** begin Source material **

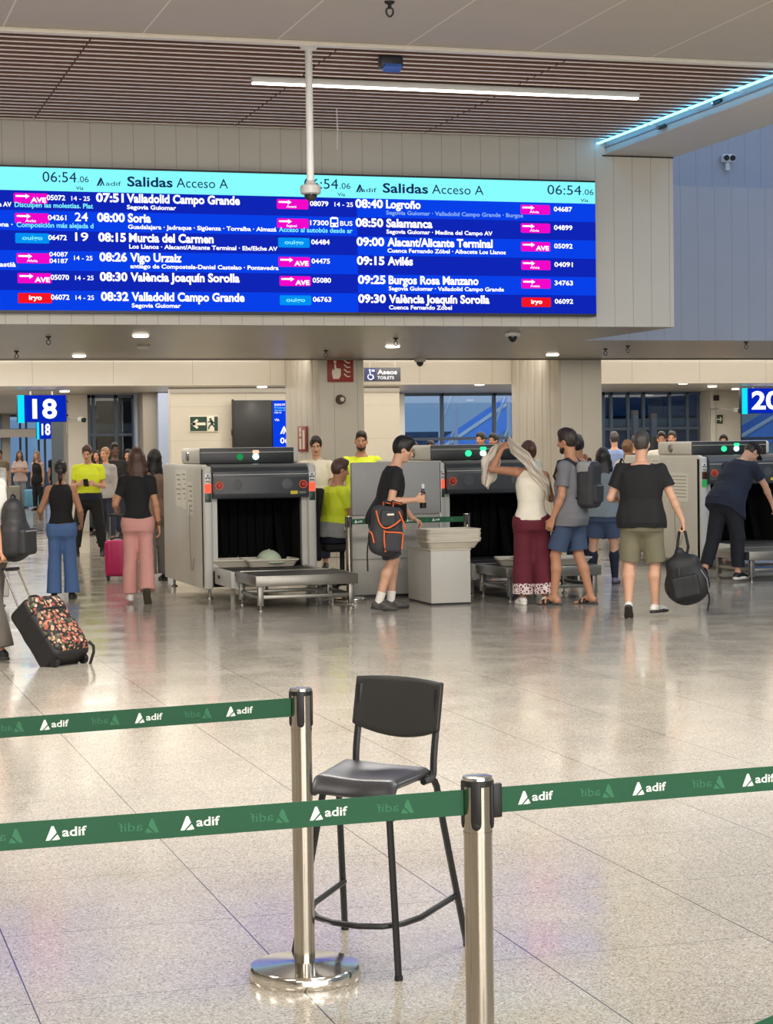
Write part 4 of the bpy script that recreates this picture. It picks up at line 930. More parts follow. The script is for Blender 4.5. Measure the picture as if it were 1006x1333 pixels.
scanner((gy(9.5, 640, 21.2).x - SW, 21.2), 'scanner at the far left edge of which only the right post shows', True, LGRN, LWHT, 0, bed=False)
T1X = gy(333, 752, 19.37).x
conveyor_table(T1X, 19.37, 'low steel conveyor table in front of the left scanner')
conveyor_table(T1X + S2X - S1X, 19.39, 'low steel conveyor table right of the tray stand, partly behind the maroon trousers')
t3 = gz(978, 757.5); conveyor_table(t3.x - 0.05, t3.y - 0.05, 'low steel conveyor table at the right picture edge before the bending person')

# trays
def tray_mesh(name='tray'):
    """tapered tub with a rolled rim; origin at the bottom centre"""
    L, W, H, t = 0.58, 0.40, 0.085, 0.045
    def loop(l, w, z, r=0.04, n=5):
        p = []
        for cx, cy, a0 in ((l/2 - r, w/2 - r, 0), (-l/2 + r, w/2 - r, 90), (-l/2 + r, -w/2 + r, 180), (l/2 - r, -w/2 + r, 270)):
            for k in range(n):
                a = math.radians(a0 + 90*k/(n - 1)); p.append((cx + r*math.cos(a), cy + r*math.sin(a), z))
        return p
    b = MB(); rings = [loop(L - 2*t - 0.02, W - 2*t - 0.02, 0.006), loop(L - 2*t, W - 2*t, 0.012), loop(L - 0.012, W - 0.012, H - 0.012), loop(L - 0.008, W - 0.008, H), loop(L + 0.016, W + 0.016, H), loop(L + 0.02, W + 0.02, H - 0.008), loop(L + 0.016, W + 0.016, H - 0.018), loop(L - 0.006, W - 0.006, H - 0.018), loop(L - 2*t + 0.008, W - 2*t + 0.008, 0.0)]
    V = [[b.bm.verts.new(p) for p in rg] for rg in rings]
    n = len(V[0])
    for A, B in zip(V, V[1:]):
        for k in range(n): b.bm.faces.new((A[k], A[(k + 1) % n], B[(k + 1) % n], B[k]))
    b.bm.faces.new(V[0]); b.bm.faces.new(V[-1])
    return b
tray0 = tray_mesh().build('tray', BEIGE); first_tray = [True]
def tray(loc, rz, label, group='security trays'):
    o = tray0 if first_tray[0] else tray0.copy()
    if not first_tray[0]: COL.objects.link(o)
    first_tray[0] = False
    o.location = loc; o.rotation_euler = (0, 0, math.radians(rz)); return tag(o, label, 'tray', group)
zb1 = 0.339
q = gy(307, 736, S1Y + 0.18); tray((q.x, S1Y + 0.22, zb1), 0, 'beige tray lying empty in the left scanner tunnel, left of the cap')
q = gy(346, 736, S1Y + 0.18); tray((q.x + 0.02, S1Y + 0.10, zb1), 0, 'beige tray in the left scanner tunnel holding the pale green cap'); capx = (q.x + 0.02, S1Y + 0.10)
q = gy(672, 735, 20.2); tray((q.x, 20.0, 0.346), -14, 'beige tray on the middle table holding black shoes'); tr2 = q.x
q = gy(722, 740, 20.0); tray((q.x, 19.85, 0.346), 8, 'beige tray on the middle table mostly hidden behind the maroon trousers')
def tray_stand():
    x0, x1 = gy(561, 750, 19.3).x, gy(612.5, 750, 19.3).x; y0, y1 = 19.3, 20.1; zt = 0.565
    r = empty('tray_stand', ((x0 + x1)/2, y0, 0), 0, 'plain grey pedestal cabinet carrying the stack of trays', 'stand')
    w = x1 - x0
    MB().b2((-w/2 + 0.01, 0.01, 0), (w/2 - 0.01, y1 - y0 - 0.01, 0.02)).build('plinth', BLACK, r)
    MB().b2((-w/2, 0, 0.02), (w/2, y1 - y0, zt), 0.006).build('stand_body', mat('pedestal_grey', (190, 186, 178), 0.5, var=0.03), r)
    MB().b2((-w/2 - 0.008, -0.008, zt), (w/2 + 0.008, y1 - y0 + 0.008, zt + 0.014), 0.004).build('stand_top', BEIGE, r)
    xa, xb = gy(553, 700, 19.4).x, gy(625, 700, 19.4).x
    names = ['lowest', 'second lowest', 'third from below', 'middle', 'third from the top', 'second from the top', 'topmost']
    for k, nm in enumerate(names):
        tray(((xa + xb)/2 + 0.006*math.sin(k*2.1), 19.55 + 0.006*math.cos(k*1.7), zt + 0.015 + k*0.0195), 1.2*math.sin(k*1.3), 'beige tray in the stack on the grey pedestal, ' + nm, 'stacked trays on the pedestal')
tray_stand()
def partition():
    x0, x1 = gy(458, 640, 20.6).x, gy(575, 640, 20.6).x
    r = empty('grey_partition', ((x0 + x1)/2, 20.6, 0), 0, 'tall grey partition cabinet between the two scanners behind the man with bottle', 'partition')
    w = x1 - x0; g = mat('partition_grey', (150, 149, 148), 0.5, var=0.03); g2 = mat('partition_lower_grey', (168, 164, 156), 0.5, var=0.03)
    MB().b2((-w/2, 0, 0.90), (w/2, 0.07, 1.475), 0.012).build('upper_panel', g, r)
    MB().b2((-w/2, 0.01, 0.03), (w/2 - 0.03, 0.08, 0.895), 0.008).build('lower_panel', g2, r)
    MB().b2((w/2 - 0.028, 0.0, 0.03), (w/2, 0.09, 1.48), 0.008).build('edge_post', SC_GREY, r)
    MB().b2((-w/2 + 0.02, 0.03, 0), (w/2 - 0.03, 0.08, 0.03)).build('plinth', BLACK, r)
    MB().b2((-w/2, -0.004, 0.42), (w/2 - 0.03, 0.012, 0.428)).build('panel_joint', PRINT, r)
partition()
# belt barrier across the gap in front of the partition
ma = gz(453.5, 672, 0.91)
pm = stanchion((ma.x, ma.y, 0), 'steel belt post beside the seated operator, left of the grey partition', 0.4)
mb = gz(607.5, 668, 0.91); mb = gy(607.5, 668, 20.2)
pm2 = stanchion((mb.x, 20.2, 0), 'steel belt post behind the tray stand at the middle scanner', 0.4, base=0.06)
belt(Vector((ma.x + 0.036, ma.y, ZBELT)), Vector((mb.x - 0.036, 20.2, ZBELT)), 0.03, pm)

# operator's tall chair and other seats
def office_chair():
    p = gy(418, 740, 21.75); r = empty('operator_chair', (p.x + 0.25, 21.75, 0), 0, 'black tall operator chair seen from behind beside the left scanner', 'chair')
    fab = mat('black_chair_fabric', (20, 20, 22), 0.8, var=0.1, bump=0.1, bscale=150)
    def bk(u, v): return (-0.30 + 0.05*(2*v - 1)**2 - 0.06*(1 - v), -0.20 + 0.40*u, 0.36 + 0.82*v)
    b = MB(); b.grid(lambda u, v: (bk(u, v)[0] - 0.03*(1 - (2*u - 1)**2), bk(u, v)[1]*(1 - 0.25*max(0, v - 0.8)/0.2), bk(u, v)[2]), 10, 14)
    o = b.build('backrest', fab, r, smooth=60, solid=0.06); bv = o.modifiers.new('soft', 'BEVEL'); bv.width = 0.02; bv.segments = 2
    MB().box((0.0, 0, 0.50), (0.50, 0.46, 0.09), 0.035, seg=3).build('seat', fab, r)
    MB().cyl((0, 0, 0.10), (0, 0, 0.46), 0.028).cyl((0, 0, 0.06), (0, 0, 0.2), 0.04).build('gas_column', BLACK, r)
    MB().tube([(-0.24, -0.02, 0.48), (-0.33, 0, 0.50), (-0.36, 0, 0.62), (-0.35, 0, 0.72)], 0.02, smooth=2).build('back_bracket', BLACK, r)
    for s in (-1, 1): MB().tube([(-0.02, s*0.24, 0.46), (0.0, s*0.29, 0.50), (0.0, s*0.29, 0.70), (-0.08, s*0.29, 0.73), (0.16, s*0.29, 0.73)], 0.016, smooth=2).build('armrest', GREYD, r)
    for k in range(5):
        a = 2*math.pi*k/5 + 0.3; l = MB().tube([(0, 0, 0.09), (0.27*math.cos(a), 0.27*math.sin(a), 0.06)], [0.028, 0.018]).build('base_arm', BLACK, r)
        MB().cyl((0.27*math.cos(a) - 0.02*math.sin(a), 0.27*math.sin(a) + 0.02*math.cos(a), 0.028), (0.27*math.cos(a) + 0.02*math.sin(a), 0.27*math.sin(a) - 0.02*math.cos(a), 0.028), 0.028, n=14).build('castor', BLACK, l)
    return r
OCH = office_chair()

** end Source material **

Given task – Starting with the first line of the data above and ending with the line containing "t3 = gz(978, 757.5);", please restate every line exactly, leaving images out.

Result for this task –
Write part 4 of the bpy script that recreates this picture. It picks up at line 930. More parts follow. The script is for Blender 4.5. Measure the picture as if it were 1006x1333 pixels.
scanner((gy(9.5, 640, 21.2).x - SW, 21.2), 'scanner at the far left edge of which only the right post shows', True, LGRN, LWHT, 0, bed=False)
T1X = gy(333, 752, 19.37).x
conveyor_table(T1X, 19.37, 'low steel conveyor table in front of the left scanner')
conveyor_table(T1X + S2X - S1X, 19.39, 'low steel conveyor table right of the tray stand, partly behind the maroon trousers')
t3 = gz(978, 757.5); conveyor_table(t3.x - 0.05, t3.y - 0.05, 'low steel conveyor table at the right picture edge before the bending person')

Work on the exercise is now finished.